Jesus taught in the sermon on the mount,
So do not worry, saying, ‘What shall we eat?’ or ‘What shall we drink?’ or ‘What shall we wear?’  32 For the pagans run after all these things, and your heavenly Father knows that you need them.  33 But seek first his kingdom and his righteousness, and all these things will be given to you as well.

Jesus knows what you need. And what you most need is not food, drink, clothing, or anything else the world can offer to you. What you most need is Jesus. It is this realization that allowed Brother Yun to suffer so much. He understood what was most important.

So seek first his kingdom. Wait for the Holy Spirit to come upon you with power so you can be his witness to the world. Ask God to give you a fresh and powerful experience of the Holy Spirit so you can serve him.
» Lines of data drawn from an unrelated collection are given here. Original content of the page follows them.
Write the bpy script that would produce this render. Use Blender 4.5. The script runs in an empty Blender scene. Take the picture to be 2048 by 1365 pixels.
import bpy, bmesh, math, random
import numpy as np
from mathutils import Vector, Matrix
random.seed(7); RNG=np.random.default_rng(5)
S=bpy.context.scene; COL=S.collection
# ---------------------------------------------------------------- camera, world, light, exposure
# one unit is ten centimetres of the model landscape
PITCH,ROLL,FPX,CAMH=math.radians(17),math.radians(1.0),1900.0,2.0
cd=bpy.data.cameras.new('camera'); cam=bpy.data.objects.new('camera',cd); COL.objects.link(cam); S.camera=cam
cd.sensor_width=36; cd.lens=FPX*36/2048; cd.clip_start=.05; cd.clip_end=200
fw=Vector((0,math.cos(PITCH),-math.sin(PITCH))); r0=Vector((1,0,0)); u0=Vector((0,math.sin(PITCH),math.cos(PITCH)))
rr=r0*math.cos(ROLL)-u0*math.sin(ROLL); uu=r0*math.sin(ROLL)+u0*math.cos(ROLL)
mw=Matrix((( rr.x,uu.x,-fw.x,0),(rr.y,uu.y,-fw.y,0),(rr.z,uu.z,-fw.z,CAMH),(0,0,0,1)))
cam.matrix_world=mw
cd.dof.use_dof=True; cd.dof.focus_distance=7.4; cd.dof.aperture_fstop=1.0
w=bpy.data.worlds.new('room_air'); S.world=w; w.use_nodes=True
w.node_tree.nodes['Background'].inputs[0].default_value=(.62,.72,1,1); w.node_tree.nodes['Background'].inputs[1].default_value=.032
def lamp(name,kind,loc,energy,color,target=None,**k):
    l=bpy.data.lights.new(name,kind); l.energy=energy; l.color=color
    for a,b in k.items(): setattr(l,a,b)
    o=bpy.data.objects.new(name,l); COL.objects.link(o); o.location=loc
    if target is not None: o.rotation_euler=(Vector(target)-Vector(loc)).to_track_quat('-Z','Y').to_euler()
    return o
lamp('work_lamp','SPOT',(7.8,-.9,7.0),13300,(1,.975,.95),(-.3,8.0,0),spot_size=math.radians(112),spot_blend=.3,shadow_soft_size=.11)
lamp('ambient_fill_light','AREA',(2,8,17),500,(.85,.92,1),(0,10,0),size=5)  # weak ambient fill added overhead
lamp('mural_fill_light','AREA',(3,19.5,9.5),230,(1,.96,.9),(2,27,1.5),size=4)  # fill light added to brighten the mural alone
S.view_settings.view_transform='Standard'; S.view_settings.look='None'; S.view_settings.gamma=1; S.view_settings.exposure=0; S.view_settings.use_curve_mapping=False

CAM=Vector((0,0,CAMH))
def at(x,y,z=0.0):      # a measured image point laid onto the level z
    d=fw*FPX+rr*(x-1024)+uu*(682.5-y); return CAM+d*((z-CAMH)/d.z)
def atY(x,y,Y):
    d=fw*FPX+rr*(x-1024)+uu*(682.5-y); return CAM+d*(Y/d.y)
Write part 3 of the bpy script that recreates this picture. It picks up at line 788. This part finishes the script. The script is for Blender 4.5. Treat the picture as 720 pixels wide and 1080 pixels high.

At the end of today’s text we read about Jesus’ homecoming journey. I wonder what kind of welcome Jesus received when he returned home? That must have been some celebration. But the text today tells us nothing of that. What it does tell is the scene from the perspective of the disciples.
After he said this, he was taken up before their very eyes, and a cloud hid him from their sight.
10 They were looking intently up into the sky as he was going, when suddenly two men dressed in white stood beside them.  11 “Men of Galilee,” they said, “why do you stand here looking into the sky? This same Jesus, who has been taken from you into heaven, will come back in the same way you have seen him go into heaven.”

Jesus has ascended and he will return. While we long for his return and desire to be united with him in heaven, our feet are still on the ground and as long as our feet are still on the ground, we have a task to do which is to serve Jesus and be his witnesses.

Come to Jesus and ask him to fill you with the Holy Spirit and be Jesus’ witness in Rabat, in Morocco, in North Africa and to the ends of the earth.